„Die Frage ist in vollem Umfang nicht gelöst“

■ Streit in der CDU-Fraktion um Schließung des Schiller Theaters schwelt weiter / Kultursenator: Kein Kompromiß / Abstimmung im Abgeordnetenhaus verschoben

Der Streit um die Schließung des Schiller Theaters ist nach der Sommerpause wieder neu entbrannt: Wie Kultursenator Ulrich Roloff-Momin (SPD) gestern vor dem Kulturausschuß des Abgeordnetenhauses bekräftigte, halte der Senat in vollem Umfang an allen Sparbeschlüssen fest. Am 22.Juni war überraschend im Rahmen des Haushaltsentwurfs 1994 beschlossen worden, die Staatlichen Schauspielbühnen und die Kunsthalle zu schließen sowie die Berliner Symphoniker aufzulösen.
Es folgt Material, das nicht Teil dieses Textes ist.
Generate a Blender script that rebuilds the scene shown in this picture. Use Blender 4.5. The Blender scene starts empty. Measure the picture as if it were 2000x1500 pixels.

Auf ihrer heutigen Sitzung will sich die Landesregierung mit einer detaillierteren Vorlage aus dem Hause des Kultursenators beschäftigen, die Aufschluß über die Spareffekte geben und dann dem Abgeordnetenhaus zugehen soll. Wie berichtet, wird sich das Parlament auf seiner ersten Sitzung nach der Sommerpause am Donnerstag mit der Schließung des Schiller Theaters beschäftigen, die parlamentarische Abstimmung wurde jedoch um vierzehn Tage auf den 16. September verschoben. Hintergrund ist der weiterhin schwelende politische Streit in der CDU-Fraktion, deren Zustimmung dem Regierenden Bürgermeister immer noch nicht sicher ist. Zwar hatte CDU- Fraktionschef Klaus-Rüdiger Landowsky am Wochenende eingestehen müssen, daß ein Sparvorschlag des amtierenden Intendanten des Schiller Theaters, Volkmar Clauß, enttäuschend sei. Der kulturpolitische Sprecher der CDU-Fraktion, Uwe Lehmann-Brauns, konterte gestern jedoch auf Roloff-Momins Entschlossenheit: „Die CDU- Fraktion hält die Frage für in vollem Umfang nicht gelöst.“

Die weitere politische Debatte um die Sparbeschlüsse des Senats wurde auf die nächste Sitzung des Kulturausschusses am 13. September vertagt. In der mehrstündigen Sitzung wurden gestern insgesamt mehr als 20 Theater- und Opernintendanten angehört, die sich erneut unisono gegen die Senatsbeschlüsse aussprachen, jedoch nur wenig Originelles an Alternativen vorzubringen hatten.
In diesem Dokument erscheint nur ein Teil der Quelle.